A selection of books by Austin Lee, available to read in Keighley Local Studies Library. Photos: Tim Neal.

Roman Army Life Talk

A big thank you to John and Mary Hindle from the Roman reenactment group The Tungrians, who spoke to the History Society last night. They also brought examples of costume and armour along. They have their own website and Facebook page if you want the chance to see more of them and their reenactments. And a thank you to the society members and guests who joined us in the Civic Centre or on Zoom. Photographs by Tim Neal and Anne-Marie Dewhirst.

John and Mary of the Tungrians talk to the History Society in July 2025.

August’s talk will be a bit of a team effort, as we look back at the work and life of whodunnit author and vicar, the Reverend Austin Lee. Born in Keighley, with his murder-mystery novels often set in recognisable locations, Lee was a popular writer in the 1950s, and whose own story is full of twists and turns.

Asa Briggs Exhibition at Library

A small exhibition on Keighley-born historian Asa Briggs (1921-2016) is available to view in Keighley Local Studies Library for the next few months. He was educated at Keighley Boys’ Grammar School then at Cambridge. His main areas of interest were the social and cultural histories of the past two hundred years, resulting in books ranging from the Victorians to a comprehensive history of the BBC. He also wrote about his time working at Bletchley Park during the Second World War.

Asa Briggs exhibition at Keighley Local Studies Library, July 2025. Photographed by Tim Neal.

A short leaflet on Asa Briggs is available at the library, and in August a new biography is to be published by Harper Collins. The author is Adam Sisman and he visited Keighley Local Studies Library last year to research his subject’s links with the town.

Look out for in July…

There are several local history events and opportunities to keep an eye out for in July 2025…

Wednesday 9th July – this months History Society meeting in Keighley Civic Centre at 7.15pm. Featuring a talk by John Hindle from the Tungrians (a reenactment group who recreate Roman life in Britannia in the Second Century).

Friday 11th July – Community Curator Heather Millard will be giving her talk on the Butterfield Women of Cliffe Castle, at the Bradford Mechanics’ Institute at 10.30 am.

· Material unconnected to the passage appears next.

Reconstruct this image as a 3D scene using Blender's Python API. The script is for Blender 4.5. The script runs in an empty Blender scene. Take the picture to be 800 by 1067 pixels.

Book a free place via Eventbrite (https://www.eventbrite.com/…/butterfield-ladies-of…)

Thursday 17th July – this will be the next Thursday Talk organised by the Bronte Society, held in the Old School Rooms in Haworth. More information is available on the Bronte Parsonage Museum website, but tickets are free to residents from postcodes BD20, BD21 and BD22.

And all through July the ‘Ice Age Art Now’ is running at Cliffe Castle Museum, admission is free. The museum is open Tuesdays to Sundays (i.e. is closed on Mondays).